This project implemented an illuminance measurement system, based on the BPW34 photodiode and was developed as practical work in the discipline "Measurement Systems" in the Electrical Engineering course at UFMG. In addition to the data acquisition and processing system based on Arduino UNO, the project has a graphical data visualization interface developed in QT C ++.
For the polarization and supply of the BPW34 photodiode, we chose to polarize it using the photovoltaic mode, in order to obtain a greater region of linearity of the current curves by voltage of the device, as seen in the image below:
In order to stabilize the power supply signal, we built a simple low-pass filter with a frequency of around 159Hz. To increase the transconductance gain of the system, we use an opamp with feedback resistance in T-network in order to obtain considerable gains and minimize noise. Finally, in order to reinvert the opamp output signal, we use a second stage with unit gain. The final polarization circuit of the BPW34 can be seen in the figure below:
Finally, as a signal conditioner, we developed a bessel active 3rd order anti-aliasing filter set to a frequency of 1kHz (the projected minimum acquisition frequency is around 9kHz) that allows us to respect the Nyquist-Shannon criterion.

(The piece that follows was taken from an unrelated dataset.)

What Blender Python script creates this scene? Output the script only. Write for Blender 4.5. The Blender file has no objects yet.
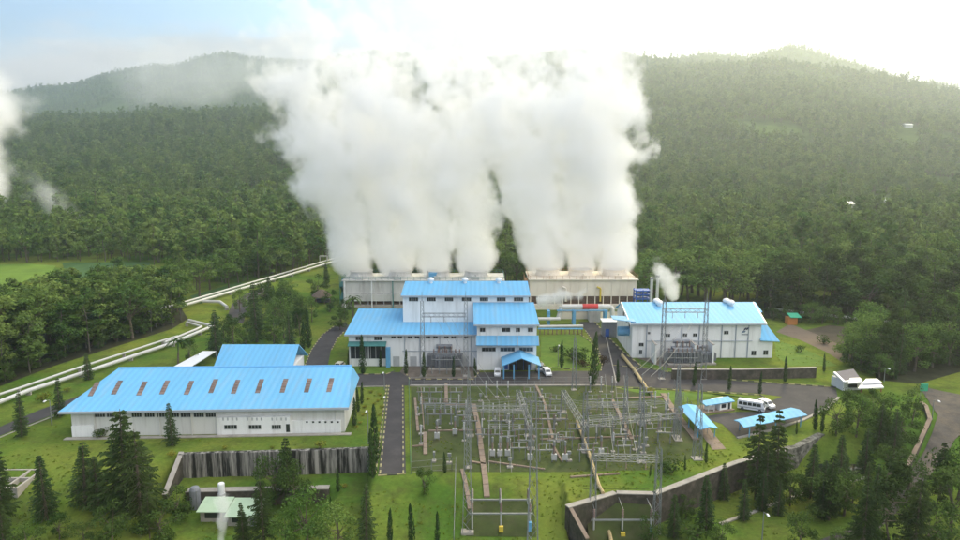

We will use the opamp TL071 for the project, as this opamp requires a bipolar supply voltage and accepts asymmetric supply, for the generation of the positive voltage we will use the Arduino's own 5V output and for the negative voltage we will use a configuration using 2 batteries of 1.5V in order to generate a voltage of -3V (warning: powering the opamp like this, we are aware that we will lose a range of values due to the saturation of the TL071). Thus, the final prototype of the data acquisition circuit was as shown in the image below:
For the display and treatment of the collected data, a simple interface was developed using QT that allows, in addition to viewing the illuminance reading values, to control some of the Arduino ADC registers, in order to adjust the prescaler (controlling the acquisition frequency ) and which channel you want to read, and start and stop receiving as needed. This interface communicates with the Arduino via serial.
To create the data acquisition routine in Arduino, we use the Free-running mode, in order to obtain higher sampling rates and to optimize the use of microcontroller resources. For that it is necessary to configure some ADC registers and one of the processor which are:
- ADMUX
- ADCSRA
- ADCSRB
- DIDR0
- SREG (processor)
How to configure each of these registers in order to obtain the expected result from the ADC can be read in more detail in the documentation present in the 'doc' folder of that repository.
Finally, it was necessary to create a routine for handling interruptions caused by the ADC whenever a sample was collected and a routine for handling data received from the interface through the serial.